*The task*: The exercise asks for every line of the data to be reproduced exactly.

*Material provided*:
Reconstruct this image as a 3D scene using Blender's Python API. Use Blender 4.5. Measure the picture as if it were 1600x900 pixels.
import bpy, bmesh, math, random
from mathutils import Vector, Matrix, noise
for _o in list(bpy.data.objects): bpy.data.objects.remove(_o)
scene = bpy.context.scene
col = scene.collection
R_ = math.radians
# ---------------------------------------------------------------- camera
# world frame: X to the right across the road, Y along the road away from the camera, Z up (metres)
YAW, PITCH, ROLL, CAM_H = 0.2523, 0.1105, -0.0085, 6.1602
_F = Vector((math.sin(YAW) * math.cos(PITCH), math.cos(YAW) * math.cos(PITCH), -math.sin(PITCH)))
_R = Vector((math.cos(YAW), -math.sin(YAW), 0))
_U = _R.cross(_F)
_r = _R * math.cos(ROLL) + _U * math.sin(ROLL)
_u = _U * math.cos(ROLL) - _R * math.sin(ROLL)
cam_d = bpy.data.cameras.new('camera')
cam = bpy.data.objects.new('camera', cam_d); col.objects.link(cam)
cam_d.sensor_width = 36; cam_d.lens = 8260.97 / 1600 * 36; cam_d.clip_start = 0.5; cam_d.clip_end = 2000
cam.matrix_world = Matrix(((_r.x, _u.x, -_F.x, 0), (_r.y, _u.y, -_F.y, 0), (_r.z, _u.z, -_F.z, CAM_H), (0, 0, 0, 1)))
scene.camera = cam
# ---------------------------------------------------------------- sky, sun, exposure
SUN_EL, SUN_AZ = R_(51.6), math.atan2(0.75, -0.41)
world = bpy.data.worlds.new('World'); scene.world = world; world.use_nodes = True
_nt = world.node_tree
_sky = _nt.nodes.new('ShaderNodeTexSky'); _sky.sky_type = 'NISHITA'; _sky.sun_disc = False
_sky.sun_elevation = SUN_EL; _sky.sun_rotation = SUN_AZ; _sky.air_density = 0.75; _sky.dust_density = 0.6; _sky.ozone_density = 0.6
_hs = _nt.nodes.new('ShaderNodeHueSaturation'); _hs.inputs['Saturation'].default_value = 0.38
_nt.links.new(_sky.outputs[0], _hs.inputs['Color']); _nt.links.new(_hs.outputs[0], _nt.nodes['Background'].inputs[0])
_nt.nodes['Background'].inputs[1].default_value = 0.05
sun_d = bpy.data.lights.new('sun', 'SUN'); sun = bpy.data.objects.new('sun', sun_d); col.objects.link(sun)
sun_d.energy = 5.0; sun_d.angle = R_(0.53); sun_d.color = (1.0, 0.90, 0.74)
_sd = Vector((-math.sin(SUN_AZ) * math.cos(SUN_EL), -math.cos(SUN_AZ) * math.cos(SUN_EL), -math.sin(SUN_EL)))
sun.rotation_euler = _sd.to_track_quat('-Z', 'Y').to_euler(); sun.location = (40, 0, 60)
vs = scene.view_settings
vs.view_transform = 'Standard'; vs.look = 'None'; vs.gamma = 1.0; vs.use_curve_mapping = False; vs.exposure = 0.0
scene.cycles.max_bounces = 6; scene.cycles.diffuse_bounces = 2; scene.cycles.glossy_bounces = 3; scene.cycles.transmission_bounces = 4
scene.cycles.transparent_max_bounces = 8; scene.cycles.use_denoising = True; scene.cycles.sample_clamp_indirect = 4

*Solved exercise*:
Reconstruct this image as a 3D scene using Blender's Python API. Use Blender 4.5. Measure the picture as if it were 1600x900 pixels.
import bpy, bmesh, math, random
from mathutils import Vector, Matrix, noise
for _o in list(bpy.data.objects): bpy.data.objects.remove(_o)
scene = bpy.context.scene
col = scene.collection
R_ = math.radians
# ---------------------------------------------------------------- camera
# world frame: X to the right across the road, Y along the road away from the camera, Z up (metres)
YAW, PITCH, ROLL, CAM_H = 0.2523, 0.1105, -0.0085, 6.1602
_F = Vector((math.sin(YAW) * math.cos(PITCH), math.cos(YAW) * math.cos(PITCH), -math.sin(PITCH)))
_R = Vector((math.cos(YAW), -math.sin(YAW), 0))
_U = _R.cross(_F)
_r = _R * math.cos(ROLL) + _U * math.sin(ROLL)
_u = _U * math.cos(ROLL) - _R * math.sin(ROLL)
cam_d = bpy.data.cameras.new('camera')
cam = bpy.data.objects.new('camera', cam_d); col.objects.link(cam)
cam_d.sensor_width = 36; cam_d.lens = 8260.97 / 1600 * 36; cam_d.clip_start = 0.5; cam_d.clip_end = 2000
cam.matrix_world = Matrix(((_r.x, _u.x, -_F.x, 0), (_r.y, _u.y, -_F.y, 0), (_r.z, _u.z, -_F.z, CAM_H), (0, 0, 0, 1)))
scene.camera = cam
# ---------------------------------------------------------------- sky, sun, exposure
SUN_EL, SUN_AZ = R_(51.6), math.atan2(0.75, -0.41)
world = bpy.data.worlds.new('World'); scene.world = world; world.use_nodes = True
_nt = world.node_tree
_sky = _nt.nodes.new('ShaderNodeTexSky'); _sky.sky_type = 'NISHITA'; _sky.sun_disc = False
_sky.sun_elevation = SUN_EL; _sky.sun_rotation = SUN_AZ; _sky.air_density = 0.75; _sky.dust_density = 0.6; _sky.ozone_density = 0.6
_hs = _nt.nodes.new('ShaderNodeHueSaturation'); _hs.inputs['Saturation'].default_value = 0.38
_nt.links.new(_sky.outputs[0], _hs.inputs['Color']); _nt.links.new(_hs.outputs[0], _nt.nodes['Background'].inputs[0])
_nt.nodes['Background'].inputs[1].default_value = 0.05
sun_d = bpy.data.lights.new('sun', 'SUN'); sun = bpy.data.objects.new('sun', sun_d); col.objects.link(sun)
sun_d.energy = 5.0; sun_d.angle = R_(0.53); sun_d.color = (1.0, 0.90, 0.74)
_sd = Vector((-math.sin(SUN_AZ) * math.cos(SUN_EL), -math.cos(SUN_AZ) * math.cos(SUN_EL), -math.sin(SUN_EL)))
sun.rotation_euler = _sd.to_track_quat('-Z', 'Y').to_euler(); sun.location = (40, 0, 60)
vs = scene.view_settings
vs.view_transform = 'Standard'; vs.look = 'None'; vs.gamma = 1.0; vs.use_curve_mapping = False; vs.exposure = 0.0
scene.cycles.max_bounces = 6; scene.cycles.diffuse_bounces = 2; scene.cycles.glossy_bounces = 3; scene.cycles.transmission_bounces = 4
scene.cycles.transparent_max_bounces = 8; scene.cycles.use_denoising = True; scene.cycles.sample_clamp_indirect = 4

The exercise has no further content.